María, mujer del silencio, tráenos las fuentes de la paz. Líbranos del diluvio de palabras, las de otros, pero sobre todo las de nosotros. Como hijos del ruido que somos, creemos que nuestra interminable conversación puede ocultar la inseguridad que nos atormenta. Ayúdanos a entender que sólo podremos escuchar a Dios cuando guardemos silencio. Viviendo en medio de un ruido incesante, pensamos que podremos ahuyentar nuestros miedos si alzamos el volumen de nuestros televisores. Haz que comprendamos que Dios se nos comunica sólo a través del silencio, y que nuestro barullo puede silenciar su voz. 

Explícanos el significado profundo de ese texto de la Sabiduría que nos llena de asombro: “Un profundo silencio lo envolvía todo, y en el preciso momento de la medianoche, tu palabra omnipotente de los cielos, de tu trono real, se lanzó en medio de la tierra” (Sap. 18, 14-15). Llévanos, te pedimos, al prodigio de ensueño del primer pesebre, y restaura en nuestros corazones la nostalgia por esa “noche de paz”. 

Santa María, mujer del silencio, háblanos de tus encuentros con Dios. ¿ qué prados fuiste en las tardes de primavera, lejos del bullicio de Nazaret, para oír su voz? ¿En qué hendeduras de roca te escondiste de adolescente, para que la violencia del ruido humano no profanara tu encuentro con Él? 

¿Qué conversaciones mantuviste con tus amigas junto a la fuente de la aldea? ¿Qué compartiste con José cuándo te tomaba de la mano al anochecer y te llevaba hacia las planicies de Esdrelón, o caminaba contigo hacia el mar de Tiberiades en los días de sol? ¿Le confiaste tu secreto con palabras o con lágrimas de felicidad sobre el misterio oculto en tu vientre?
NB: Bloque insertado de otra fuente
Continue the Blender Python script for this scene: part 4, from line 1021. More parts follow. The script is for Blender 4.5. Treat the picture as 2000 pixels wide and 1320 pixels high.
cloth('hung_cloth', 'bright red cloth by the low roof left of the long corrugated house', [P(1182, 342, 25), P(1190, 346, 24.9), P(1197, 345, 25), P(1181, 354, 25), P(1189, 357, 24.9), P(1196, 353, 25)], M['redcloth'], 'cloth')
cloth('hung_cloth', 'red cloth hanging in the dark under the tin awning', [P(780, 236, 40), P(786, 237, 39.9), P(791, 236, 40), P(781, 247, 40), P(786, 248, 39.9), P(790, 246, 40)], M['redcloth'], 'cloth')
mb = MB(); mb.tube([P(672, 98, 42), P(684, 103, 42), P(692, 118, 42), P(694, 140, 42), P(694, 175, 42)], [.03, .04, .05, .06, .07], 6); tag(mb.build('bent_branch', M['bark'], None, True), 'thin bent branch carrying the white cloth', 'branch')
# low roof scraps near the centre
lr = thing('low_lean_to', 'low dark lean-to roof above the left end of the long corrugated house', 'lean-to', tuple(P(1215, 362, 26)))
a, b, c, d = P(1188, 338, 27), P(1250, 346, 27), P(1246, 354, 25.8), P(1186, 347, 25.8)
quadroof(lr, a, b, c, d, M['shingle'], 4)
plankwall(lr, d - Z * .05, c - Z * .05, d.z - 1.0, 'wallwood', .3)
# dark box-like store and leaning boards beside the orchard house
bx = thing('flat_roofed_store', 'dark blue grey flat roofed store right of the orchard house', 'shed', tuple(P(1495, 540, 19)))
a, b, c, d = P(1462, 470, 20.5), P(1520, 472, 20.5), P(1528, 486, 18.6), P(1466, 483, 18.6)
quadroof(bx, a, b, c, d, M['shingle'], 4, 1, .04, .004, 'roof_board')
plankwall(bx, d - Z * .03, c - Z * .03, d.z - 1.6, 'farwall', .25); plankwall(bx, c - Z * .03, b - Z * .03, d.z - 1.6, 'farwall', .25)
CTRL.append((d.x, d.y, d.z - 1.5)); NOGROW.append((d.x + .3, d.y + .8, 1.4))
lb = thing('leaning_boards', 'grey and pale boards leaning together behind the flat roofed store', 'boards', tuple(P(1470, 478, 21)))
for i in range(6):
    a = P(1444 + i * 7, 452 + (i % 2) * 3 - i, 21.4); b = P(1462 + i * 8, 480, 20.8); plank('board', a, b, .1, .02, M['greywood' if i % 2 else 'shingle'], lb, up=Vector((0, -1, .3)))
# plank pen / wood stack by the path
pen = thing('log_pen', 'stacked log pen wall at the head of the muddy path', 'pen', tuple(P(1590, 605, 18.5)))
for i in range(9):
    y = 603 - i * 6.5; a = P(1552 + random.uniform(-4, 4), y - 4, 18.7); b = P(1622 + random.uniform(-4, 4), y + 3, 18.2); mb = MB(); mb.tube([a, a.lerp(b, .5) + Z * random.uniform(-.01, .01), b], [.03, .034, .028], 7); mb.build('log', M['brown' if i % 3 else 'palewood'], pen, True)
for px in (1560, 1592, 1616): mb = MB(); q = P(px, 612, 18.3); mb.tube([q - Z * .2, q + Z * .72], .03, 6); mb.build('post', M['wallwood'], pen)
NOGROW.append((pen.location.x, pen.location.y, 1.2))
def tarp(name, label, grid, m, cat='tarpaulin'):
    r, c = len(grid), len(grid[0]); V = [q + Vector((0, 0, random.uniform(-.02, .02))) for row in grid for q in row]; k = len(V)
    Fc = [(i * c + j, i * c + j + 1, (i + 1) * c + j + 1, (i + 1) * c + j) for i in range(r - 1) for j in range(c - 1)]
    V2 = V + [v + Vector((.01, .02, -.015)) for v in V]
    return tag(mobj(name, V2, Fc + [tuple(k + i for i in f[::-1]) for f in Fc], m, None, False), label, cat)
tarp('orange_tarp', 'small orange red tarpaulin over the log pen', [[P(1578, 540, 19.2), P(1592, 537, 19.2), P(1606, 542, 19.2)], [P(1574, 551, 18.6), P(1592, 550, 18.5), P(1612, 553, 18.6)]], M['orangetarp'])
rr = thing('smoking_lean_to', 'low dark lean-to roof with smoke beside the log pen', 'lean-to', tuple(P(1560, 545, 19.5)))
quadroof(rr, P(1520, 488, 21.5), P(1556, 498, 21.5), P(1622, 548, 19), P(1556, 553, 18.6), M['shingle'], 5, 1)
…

Además de las oraciones recitadas y del murmullo de la lluvia en el tejado, ¿qué oras voces resonaban en el taller de carpintería durante las tardes de invierno? Aparte del tesoro de tu corazón, ¿tuviste también un diario al que le confiabas las palabras de Jesús? ¿De qué hablaron en esos treinta años alrededor de su pobre mesa? 
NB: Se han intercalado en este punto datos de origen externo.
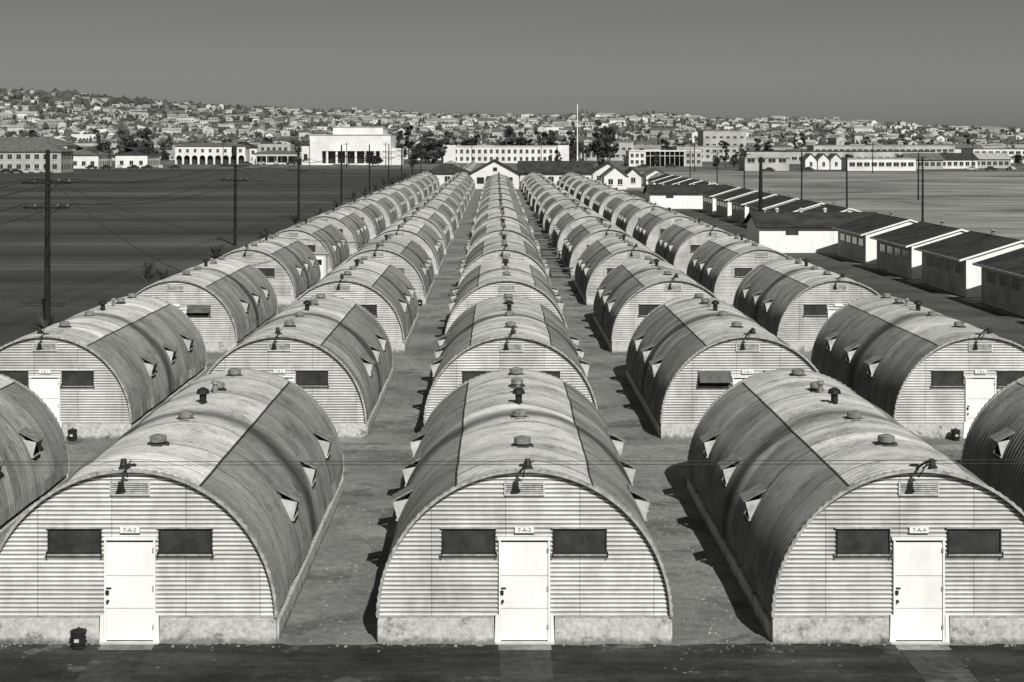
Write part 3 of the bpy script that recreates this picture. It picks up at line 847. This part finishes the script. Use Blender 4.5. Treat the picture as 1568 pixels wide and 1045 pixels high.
walls=['hwhite','hwall','hwall','stucco2','hwall2']; roofs=['roofmid','roofmid','rooflight','hwall2','hwall2']
def house(mb,x,y,z,w,d,h,rh,ang,wk,rk):
    c,s_=math.cos(ang),math.sin(ang)
    def T(a,b2,e): return (x+a*c-b2*s_, y+a*s_+b2*c, z+e)
    w/=2; d/=2
    A=[T(-w,-d,-3),T(w,-d,-3),T(w,d,-3),T(-w,d,-3)]; B=[T(-w,-d,h),T(w,-d,h),T(w,d,h),T(-w,d,h)]
    n=len(mb.v); mb.v+=A+B
    for q in ((0,1,5,4),(1,2,6,5),(2,3,7,6),(3,0,4,7)):
        mb.f.append(tuple(n+i for i in q)); mb.m.append(mb.mi(wk))
    if rh<.3: mb.poly([T(-w,-d,h),T(w,-d,h),T(w,d,h),T(-w,d,h)],rk)
    else:
        o=.5; p=T(-w-o,0,h+rh); q=T(w+o,0,h+rh)
        mb.poly([T(-w-o,-d-o,h-.1),T(w+o,-d-o,h-.1),q,p],rk); mb.poly([T(w+o,d+o,h-.1),T(-w-o,d+o,h-.1),p,q],rk)
        mb.poly([B[3],B[0],T(-w,0,h+rh)],wk); mb.poly([B[1],B[2],T(w,0,h+rh)],wk)
    for sd in (-1,1):
        nw=max(1,int(w*2/3.0))
        for i in range(nw):
            a=-w+2*w*(i+.5)/nw
            mb.poly([T(a-.75,sd*(d+.05),.9),T(a+.75,sd*(d+.05),.9),T(a+.75,sd*(d+.05),2.4),T(a-.75,sd*(d+.05),2.4)],'farglass')
        mb.poly([T(sd*(w+.05),-1,.9),T(sd*(w+.05),1,.9),T(sd*(w+.05),1,2.4),T(sd*(w+.05),-1,2.4)],'farglass')
rd=random.Random(11)
mb=MB(); y=1180
while y<2720:
    x=-.40*y-150
    while x<.42*y+150:
        px=x+rd.uniform(-6,6); py=y+rd.uniform(-10,10)
        dens=.58+.45*mn.noise(Vector((px/130,py/130,1)))
        if px<-300 and py>1900: dens-=.22
        if rd.random()<dens:
            big=rd.random()
            w=rd.uniform(6,12) if big<.95 else rd.uniform(16,28); h=rd.uniform(2.6,3.8) if big<.88 else rd.uniform(5,7)
            house(mb,px,py,hz(px,py),w,rd.uniform(7,10),h,rd.uniform(1.0,2.4) if rd.random()<.8 else 0,rd.choice((0,math.pi/2))+rd.uniform(-.35,.35),rd.choice(walls),rd.choice(roofs))
        x+=rd.uniform(12,18)
    y+=28
mb.obj('hillside_houses')
mb=MB()
for _ in range(420):
    y=rd.uniform(930,1240); x=rd.uniform(-.42*y-100,.44*y+100)
    house(mb,x,y,0,rd.uniform(10,32),rd.uniform(8,14),rd.uniform(3,7),rd.choice((0,1.5,2.2)),rd.uniform(-.1,.1),rd.choice(walls),rd.choice(roofs))
mb.obj('distant_town_houses')
ico=[(0,0,1)]+[(math.cos(a*1.2566)*.894,math.sin(a*1.2566)*.894,.447) for a in range(5)]+[(math.cos(a*1.2566+.628)*.894,math.sin(a*1.2566+.628)*.894,-.447) for a in range(5)]+[(0,0,-1)]
icf=[(0,1+i,1+(i+1)%5) for i in range(5)]+[(1+i,6+i,1+(i+1)%5) for i in range(5)]+[(1+(i+1)%5,6+i,6+(i+1)%5) for i in range(5)]+[(11,6+(i+1)%5,6+i) for i in range(5)]
mb=MB(); kk=mb.mi('htree')
def blob(x,y,z,r,h):
    n=len(mb.v)
    for v in ico:
        j=rd.uniform(.6,1.35); mb.v.append((x+v[0]*r*j,y+v[1]*r*j,z+v[2]*h*j))
    for f in icf: mb.f.append(tuple(n+i for i in f)); mb.m.append(kk)
for _ in range(8500):
    y=rd.uniform(1100,2760); x=rd.uniform(-.40*y-150,.42*y+150)
    if mn.noise(Vector((x/120,y/120,5)))<-.1 and rd.random()<.75: continue
    z=hz(x,y); r=rd.uniform(1.4,3.6); h=rd.uniform(1.8,4.2)
    blob(x,y,z+h*.7,r,h)
    if rd.random()<.6: blob(x+rd.uniform(-4,4),y+rd.uniform(-3,3),z+h*.8,r*.8,h*.9)
x=-1500
while x<1500:
    q=mn.noise(Vector((x/60,2,5)))
    if q>-.2 :
        z=hz(x,2690); h=rd.uniform(1.5,4.0)+max(0,q)*8; blob(x,2690+rd.uniform(-25,25),z+h*.5,rd.uniform(1.5,4),h)
    x+=rd.uniform(2,9)
for _ in range(240):
    x=rd.gauss(-700,120); y=rd.uniform(2350,2690); z=hz(x,y); h=rd.uniform(3.0,6.5); blob(x,y,z+h*.6,rd.uniform(3,7),h)
mb.obj('hillside_trees')

# ------------------------------------------------------------------ light, sky
dirv=Vector((.38,-1.25,1.0)).normalized()
el=math.asin(dirv.z); rot=math.atan2(dirv.x,dirv.y)
sd=bpy.data.lights.new('sun','SUN'); sd.energy=4.7; sd.angle=math.radians(.5); sd.color=(1,.985,.955)
so=bpy.data.objects.new('sun',sd); COL.objects.link(so); so.rotation_euler=dirv.to_track_quat('Z','Y').to_euler(); so.location=(50,-100,100)
W=bpy.data.worlds.new('World'); S.world=W; W.use_nodes=True
t=W.node_tree; bg=t.nodes['Background']
sky=t.nodes.new('ShaderNodeTexSky'); sky.sky_type='NISHITA'; sky.sun_disc=False; sky.sun_elevation=el; sky.sun_rotation=rot
sky.air_density=1.0; sky.dust_density=1.6
bw=t.nodes.new('ShaderNodeRGBToBW'); t.links.new(sky.outputs[0],bw.inputs[0])
def wm(op,a,b2):
    n=t.nodes.new('ShaderNodeMath'); n.operation=op
    for i,v in enumerate((a,b2)):
        if isinstance(v,(int,float)): n.inputs[i].default_value=v
        else: t.links.new(v,n.inputs[i])
    return n.outputs[0]
g=wm('POWER',bw.outputs[0],.55)
# low haze layer all around the horizon
tc=t.nodes.new('ShaderNodeTexCoord'); sx=t.nodes.new('ShaderNodeSeparateXYZ'); t.links.new(tc.outputs['Generated'],sx.inputs[0])
mr=t.nodes.new('ShaderNodeMapRange'); mr.inputs['From Min'].default_value=.01; mr.inputs['From Max'].default_value=.10
mr.inputs['To Min'].default_value=1.34; mr.inputs['To Max'].default_value=.92; mr.interpolation_type='SMOOTHSTEP'
t.links.new(sx.outputs[2],mr.inputs['Value'])
g=wm('MULTIPLY',g,mr.outputs[0])
cc=t.nodes.new('ShaderNodeCombineColor')
for i,f in enumerate((1,1.01,.975)): t.links.new(wm('MULTIPLY',g,f),cc.inputs[i])
t.links.new(cc.outputs[0],bg.inputs[0]); bg.inputs[1].default_value=.078

# ------------------------------------------------------------------ camera (view camera with falling front)
cd=bpy.data.cameras.new('camera'); co=bpy.data.objects.new('camera',cd); COL.objects.link(co)
co.location=(0,0,10.46); co.rotation_euler=(math.pi/2,0,0)
cd.sensor_width=36; cd.lens=55.9; cd.shift_y=-.1942; cd.shift_x=.0159
cd.clip_start=.5; cd.clip_end=20000
S.camera=co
Santa María, admítenos en tu escuela. Apártanos del mercado del ruido, donde corremos el riesgo de quedar sordos. Aléjanos de esa ociosa curiosidad por conoces noticias sin importancia, que ensordecen la “Buena Nueva”. Ayúdanos a apreciar el silencio que nos devuelve el entusiasmo por la contemplación, incluso en medio del bullicio de las grandes ciudades. Que entendamos que las grandes cosas de la vida: conversión, amor, sacrificio y muerte, maduran sólo en el silencio.